Separately, the U.S. military announced the deaths of five American soldiers. In a surprise visit to Iraq, Defense Secretary Robert Gates offered support for the top U.S. commander here and denied that the military was offering overly optimistic assessments of the war.
``It's a very mixed picture,'' Gates told reporters on his plane when asked whether the military and Gen. David Petraeus were realistic about the violence that continues in Baghdad even after the number of U.S. troops has been increased over the past few months. Senate Majority Leader Harry Reid has questioned whether the top commander in Iraq was being candid.
The loss of an F-16, a workhorse warplane in the Iraq war, is rare. One crashed last Nov. 27 in the western province of Anbar, killing the pilot. The jet that crashed shortly after midnight on Friday was deployed to the 332nd Air Expeditionary Wing at Balad Air Base, 50 miles north of Baghdad.
``The cause of the accident is under investigation,'' said the statement from the Central Command Air Forces, which provided no further details.
The Iraqi prime minister imposed an indefinite curfew on Basra, Iraq's second largest city and gateway to the Persian Gulf, after bombers leveled a Sunni shrine just outside the city. A similar ban already in place in Baghdad was extended another day, until dawn Sunday, government spokesman Ali al-Dabbagh said.
Gunmen armed with rocket-propelled grenades attacked the Talha Bin al-Zubair shrine about 13 miles outside Basra late Thursday, partially damaging the building, police said. They returned early Friday, planting bombs inside the structure and exploding it completely, police said. No injuries were reported.
Gen. Ali al-Mussawi, a top Basra security official, said the bombers were disguised as cameramen who asked guards for permission to film inside the shrine. Minutes after they left, a huge explosion rocked the building, destroying the dome and minaret, he said.
The guards were detained afterward for questioning, al-Mussawi said.

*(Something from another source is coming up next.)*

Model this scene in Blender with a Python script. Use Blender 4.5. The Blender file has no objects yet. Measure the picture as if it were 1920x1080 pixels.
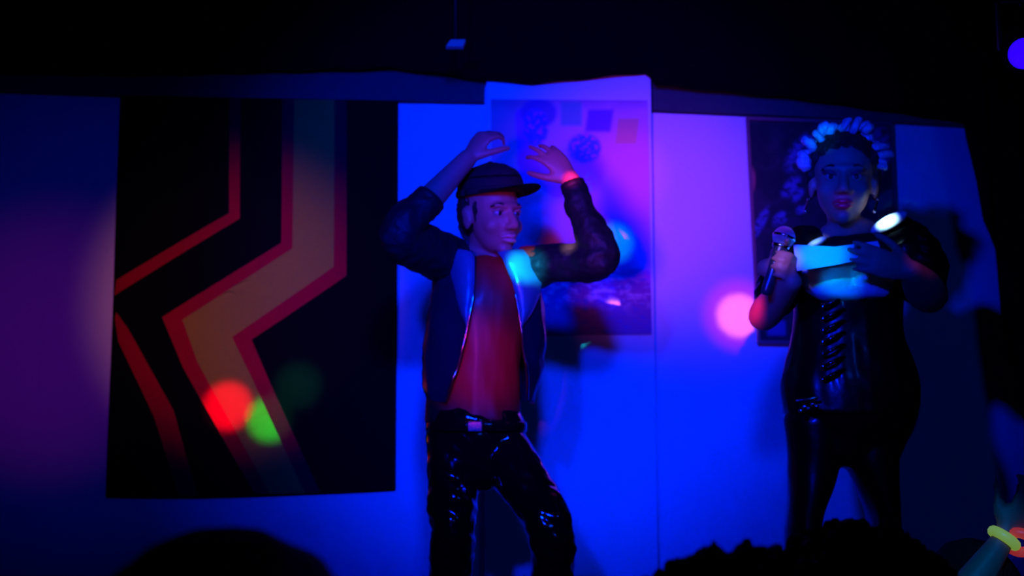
import bpy, bmesh, math, random
from mathutils import Vector, Matrix, noise
random.seed(7)
V = Vector
C = bpy.context.scene.collection
R = math.radians

# ------------------------------------------------------------------ camera
CAM_Z, PITCH, F = 1.70, R(7.0), 2200.0
cam_d = bpy.data.cameras.new('camera')
cam = bpy.data.objects.new('camera', cam_d); C.objects.link(cam)
cam.location = (0, 0, CAM_Z); cam.rotation_euler = (R(90) + PITCH, 0, 0)
cam_d.lens = F / 1920 * 36; cam_d.sensor_width = 36; cam_d.clip_start = 0.05
cam_d.dof.use_dof = True; cam_d.dof.focus_distance = 2.3; cam_d.dof.aperture_fstop = 3.6
bpy.context.scene.camera = cam

def P(px, py, Y):
    """world point seen at photograph pixel (px, py) whose distance into the room is Y"""
    r, u = (px - 960) / F, (540 - py) / F
    dy = math.cos(PITCH) - u * math.sin(PITCH); dz = math.sin(PITCH) + u * math.cos(PITCH)
    return V((r / dy * Y, Y, CAM_Z + dz / dy * Y))

# ------------------------------------------------------------------ world, exposure
sc = bpy.context.scene
w = bpy.data.worlds.new('world'); sc.world = w; w.use_nodes = True
w.node_tree.nodes['Background'].inputs[0].default_value = (0.02, 0.03, 0.5, 1)
w.node_tree.nodes['Background'].inputs[1].default_value = 0.004
sc.view_settings.view_transform = 'Standard'; sc.view_settings.look = 'None'
sc.view_settings.exposure = 0.0; sc.view_settings.gamma = 1.0
sc.view_settings.use_curve_mapping = False

# ------------------------------------------------------------------ stage lights and added fills
def spot(name, loc, target, color, watts, cone, blend=0.5, size=0.03):
    d = bpy.data.lights.new(name, 'SPOT'); d.color = color; d.energy = watts
    d.spot_size = R(cone); d.spot_blend = blend; d.shadow_soft_size = size
    o = bpy.data.objects.new(name, d); C.objects.link(o); o.location = loc
    o.rotation_euler = (V(target) - V(loc)).to_track_quat('-Z', 'Y').to_euler()
    return o
KEY = V((-0.42, 0.6, 2.50))
FX = V((-0.45, 0.45, 2.45))
FX_LOW = V((-0.33, 0.45, 1.82))
FX_RIGHT = V((0.32, 0.40, 2.50))
spot('blue_stage_light', KEY, P(1090, 540, 4.5), (0.0, 0.012, 1.0), 430, 54, 0.9, 0.05)
spot('blue_left_fill', (-0.6, 0.3, 2.4), P(150, 560, 4.5), (0.0, 0.02, 1.0), 60, 34, 1.0, 0.1)  # added blue fill, lifts the far left of the wall
spot('blue_side_fill', (1.3, 0.3, 2.7), P(1500, 700, 4.5), (0.0, 0.06, 1.0), 22, 70, 0.9, 0.2)  # added weak blue fill, lifts the woman's cast shadow
spot('blue_front_light', (0.05, 0.3, 2.75), P(1010, 470, 4.5), (0.0, 0.014, 1.0), 700, 37, 0.6, 0.10)
spot('magenta_wash', FX_LOW, P(1200, 370, 4.5), (1.0, 0.06, 0.75), 165, 16, 0.95, 0.13)
spot('violet_wash', FX_LOW, P(1330, 420, 4.5), (1.0, 0.18, 0.8), 55, 16, 1.0, 0.13)
spot('red_wash', V((-1.3, 0.5, 1.9)), P(445, 565, 4.5), (1.0, 0.30, 0.15), 150, 19, 0.9, 0.05)
spot('violet_side_wash', V((-1.7, 0.5, 1.9)), P(90, 640, 4.5), (0.8, 0.0, 1.0), 26, 18, 1.0, 0.05)
spot('red_front_light', V((-0.25, 0.4, 2.0)), P(905, 680, 3.4), (1.0, 0.02, 0.04), 60, 6.2, 0.7, 0.05)
# small coloured beams of the effect light, plus a few added fills
def beam(name, px, py, Y, color, watts, cone, blend=0.6, src=FX):
    spot(name, src, P(px, py, Y), color, watts, cone, blend, 0.015)
beam('poster_pink_fill', 1175, 320, 4.4, (1.0, 0.04, 0.4), 90, 6.0, 1.0, FX_RIGHT)  # added fill to make the poster pinker
beam('pink_beam', 1385, 592, 4.5, (1.0, 0.22, 0.6), 700, 2.6, 0.5, FX_RIGHT)
beam('pink_halo', 1385, 590, 4.5, (1.0, 0.0, 0.8), 300, 4.6, 0.9, FX_RIGHT)
beam('cyan_beam', 1146, 464, 4.5, (0.0, 1.0, 0.75), 500, 2.6, 0.8, FX_RIGHT)
beam('red_beam', 428, 765, 4.5, (1.0, 0.0, 0.10), 1700, 3.0, 0.7, V((-0.3, 0.45, 2.45)))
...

Talha Bin al-Zubair was one of the Prophet Muhammad's companions and commands high respect among Sunnis. The shrine was renovated in late 1990s, during Saddam Hussein's rule. Sunni pilgrims from India, Pakistan and Turkey frequently visit the shrine.
Prime Minister Nouri al-Maliki's office called the bombing of the Sunni shrine another of the ``crimes aimed at sowing sedition and inflaming sectarian strife among the people.''
Three of the U.S. soldiers were killed when a bomb exploded near their vehicle Thursday during operations in Kirkuk province, in northern Iraq, the U.S. military said in a statement. Another soldier was wounded in the blast.
A fourth soldier was killed by small arms fire the same day in Diyala province, northeast of Baghdad, another statement said. And another soldier died Wednesday in a non-combat related incident, which the military said it was investigating.
A Baghdad-wide clampdown continued Friday, and the curfew was extended to a third day after suspected al-Qaida bombers blew the minarets off a sacred Shiite shrine and stoked fears of a bloody sectarian backlash.
At least four Sunni mosques were attacked within hours of the Shiite shrine blasts in Samarra on Wednesday, and police in Basra reported four people killed in retaliatory violence there.
Thursday's barrage of rockets and mortars included one that hit on a street close to the Iraqi parliament less than a half hour before Deputy Secretary of State John Negroponte passed nearby.
The attack again showed militants' resilience _ including their ability to strike the heavily protected zone _ despite a U.S.-led security crackdown across the city that began four months ago. But officials paid much closer attention to any signs that Shiites could unleash another wave of retaliation against Sunnis for the explosions at the Askariya mosque compound in Samarra.
The first attack on the site in February 2006 sent the country into a tailspin of sectarian violence that destroyed Washington's hopes of a steady withdrawal from Iraq. On Wednesday, bombers toppled the two minarets that stood over the ruins of the mosque's famous Golden Dome about 60 miles north of Baghdad.
Meanwhile, insurgents linked to al-Qaida released a videotape showing the execution-style deaths of 14 Iraqi soldiers and policemen after the expiration of a 72-hour deadline for the Iraqi government to meet their demands. In an earlier video, the group demanded the release of all female prisoners in Iraqi prisons.
The killings took place in what looked like a rural area, with a grass field and several tall eucalyptus trees. A small wooden shack stood in the background.
The authenticity of the 1 1/2 minute video could not be verified, but it appeared on a Web site commonly used by Islamic militants and carried the logo of the Islamic State of Iraq's media production wing, al-Furqan.
The U.S. soldier deaths announced Friday brought to at least 3,520 the number of American military personnel who have died since the beginning of the Iraq war in March 2003, according to an Associated Press count. The figure includes seven military civilians. At least 2,889 died as a result of hostile action, according to the military's numbers.